US New and Existing Home Sales, Prices, Inventory: July 2017

US New and Existing Home Sales, Prices, Inventory: July 2017

According to the US Census Bureau and the US Department of Housing and Urban Development Wednesday, sales of new single-family homes in the US fell 9.4 per cent over the month of July to a seasonally adjusted annual rate of 571,000. Despite the declines, sales over the first seven months of 2017 are 9.2 per cent above their level over the same period in 2016.


Despite gains in the US West and South, existing home sales fell for a second consecutive month, declining 1.3 per cent in July, but remained 2.1 per cent above the pace a year ago, the National Association of Realtors reported Thursday. Some 51 per cent of homes sold last month were on the market less than a month as buyers overcame low inventory and higher prices. July inventory declined 1 per cent, and is now 9 per cent lower than a year ago, having fallen year-over-year for the 26th consecutive month. NAR reported that at the current sales rate, the July unsold inventory represents a 4.2-month supply, down from a 4.8-month supply a year ago. July existing sales reached a seasonally adjusted rate of 5.44 million units.

While new home sales in the US fell in July, year- to-date, the number of new home sales is 9.2 per cent ahead of its pace over the same period in 2016. In addition, each region recorded sales over the January-to-July 2017 period that exceeds sales over the same period in 2016. In the Northeast, year-to-date sales are 16.1 per cent ahead of their pace over the same period last year, followed by the West (14.6 per cent), the South (6.8 per cent) and the Midwest (5.8 per cent).

The months’ supply of new homes rose 11.5 per cent over the month to 5.8 months. However, this increase largely reflects a decrease in the sales pace, from 630,000 to 571,000. Meanwhile, the number of new homes for sale in July, 276,000, was 1.5 per cent above its level in June. Over the past year, inventory has shown signs of improving as the sales pace fell 8.9 per cent, but the number of new homes for sale rose by 16.5 per cent. Nevertheless, months’ supply remains below the 6.0 month-benchmark for a healthy housing inventory.

The median sales price of a new home rose 0.67 per cent over the month to US$313,700. Since sales fell, the increase in the median sales price likely reflect changes in the composition of new homes sold. Over the month, the proportion of sales of new homes priced under US$300,000 fell 1 per cent to 47 per cent while sales of new homes priced above $300,000 rose 1 per cent to 53 per cent.

Existing Home Sales

Existing homes stayed on the market for 30 days in July, up slightly from 28 days in June, but down from 36 days in July 2016. The July first-time home buyer share was 33 per cent, up from 32 per cent in June and a year ago.

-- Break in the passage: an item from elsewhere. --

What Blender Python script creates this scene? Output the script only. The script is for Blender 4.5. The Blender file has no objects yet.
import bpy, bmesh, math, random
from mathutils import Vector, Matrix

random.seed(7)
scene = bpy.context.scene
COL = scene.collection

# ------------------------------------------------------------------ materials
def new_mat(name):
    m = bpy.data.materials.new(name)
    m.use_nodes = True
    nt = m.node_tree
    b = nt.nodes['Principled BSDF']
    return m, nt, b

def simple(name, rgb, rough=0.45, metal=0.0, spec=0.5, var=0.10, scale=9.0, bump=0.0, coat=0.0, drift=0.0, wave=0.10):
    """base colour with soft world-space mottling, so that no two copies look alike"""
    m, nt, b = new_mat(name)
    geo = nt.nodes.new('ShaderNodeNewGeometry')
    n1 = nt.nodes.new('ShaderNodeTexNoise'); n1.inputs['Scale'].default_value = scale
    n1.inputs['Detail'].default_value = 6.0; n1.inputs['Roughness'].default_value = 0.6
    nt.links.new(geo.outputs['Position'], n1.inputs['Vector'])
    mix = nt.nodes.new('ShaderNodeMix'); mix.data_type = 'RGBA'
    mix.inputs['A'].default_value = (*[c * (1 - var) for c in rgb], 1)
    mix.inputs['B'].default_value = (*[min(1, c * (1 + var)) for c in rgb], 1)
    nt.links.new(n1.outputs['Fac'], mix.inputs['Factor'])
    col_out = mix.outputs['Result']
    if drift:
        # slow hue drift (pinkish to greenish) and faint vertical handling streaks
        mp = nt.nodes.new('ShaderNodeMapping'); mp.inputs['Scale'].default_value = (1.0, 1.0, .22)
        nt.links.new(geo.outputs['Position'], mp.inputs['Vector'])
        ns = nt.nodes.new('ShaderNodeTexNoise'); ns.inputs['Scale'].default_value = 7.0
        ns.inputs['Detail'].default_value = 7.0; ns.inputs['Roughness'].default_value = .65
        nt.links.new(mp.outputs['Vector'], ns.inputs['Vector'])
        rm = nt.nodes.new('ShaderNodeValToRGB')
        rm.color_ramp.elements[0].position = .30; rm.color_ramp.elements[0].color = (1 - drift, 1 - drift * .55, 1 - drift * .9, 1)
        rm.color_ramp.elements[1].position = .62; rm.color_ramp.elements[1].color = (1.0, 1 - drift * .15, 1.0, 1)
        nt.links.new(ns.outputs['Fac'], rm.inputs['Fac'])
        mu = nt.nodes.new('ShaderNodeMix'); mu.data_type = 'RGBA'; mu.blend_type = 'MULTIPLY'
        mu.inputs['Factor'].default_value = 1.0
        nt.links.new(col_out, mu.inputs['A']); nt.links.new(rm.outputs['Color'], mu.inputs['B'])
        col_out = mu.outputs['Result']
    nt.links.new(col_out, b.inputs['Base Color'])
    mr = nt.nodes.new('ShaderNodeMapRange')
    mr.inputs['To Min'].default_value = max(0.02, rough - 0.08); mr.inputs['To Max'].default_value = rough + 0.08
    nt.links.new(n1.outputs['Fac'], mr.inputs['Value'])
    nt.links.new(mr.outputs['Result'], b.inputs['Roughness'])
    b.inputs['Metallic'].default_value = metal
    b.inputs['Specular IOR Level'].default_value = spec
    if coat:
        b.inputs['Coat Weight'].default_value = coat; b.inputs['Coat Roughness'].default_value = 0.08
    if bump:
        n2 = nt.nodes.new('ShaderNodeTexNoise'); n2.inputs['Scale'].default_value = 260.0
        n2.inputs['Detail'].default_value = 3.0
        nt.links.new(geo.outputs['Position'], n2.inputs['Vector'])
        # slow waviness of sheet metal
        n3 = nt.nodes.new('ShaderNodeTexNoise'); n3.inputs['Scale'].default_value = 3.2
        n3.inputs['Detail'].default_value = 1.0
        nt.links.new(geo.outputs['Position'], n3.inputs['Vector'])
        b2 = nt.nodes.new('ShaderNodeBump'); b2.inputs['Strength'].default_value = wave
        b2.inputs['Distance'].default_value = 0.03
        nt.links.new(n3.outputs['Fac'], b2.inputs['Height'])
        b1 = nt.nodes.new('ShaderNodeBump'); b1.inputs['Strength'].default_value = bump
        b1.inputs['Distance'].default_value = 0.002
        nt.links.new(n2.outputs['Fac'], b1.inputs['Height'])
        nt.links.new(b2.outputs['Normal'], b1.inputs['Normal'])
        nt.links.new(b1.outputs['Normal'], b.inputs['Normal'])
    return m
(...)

The July median sales price fell from US$263,300 last month to US$258,300, but was up 6.2 per cent from last year, representing the 65th consecutive month of year-over-year increases. The July median condominium/co-op price fell from US$246,000 last month to US$239,800, but was up 5.3 per cent from a year ago.

Architecture Billings Index

For the sixth consecutive month, architecture firms reported increasing demand for design services as reflected in the July Architecture Billings Index (ABI). As a leading economic indicator of construction activity, the ABI reflects the approximate nine to twelve month lead time between architecture billings and construction spending. The American Institute of Architects Wednesday reported the July ABI score was 51.9, down from a score of 54.2 in the previous month. This score still reflects an increase in design services (any score above 50 indicates an increase in billings). The new projects inquiry index was 59.5, up from a reading of 58.6 the previous month, while the new design contracts index increased from 53.7 to 56.4.

According to the AIA, there is an “approximate nine to twelve month lag time between architecture billings and construction spending” on non-residential construction. This index was positive in 9 of the last 12 months, suggesting a further increase in new Commercial Real Estate investment in 2017 and early 2018.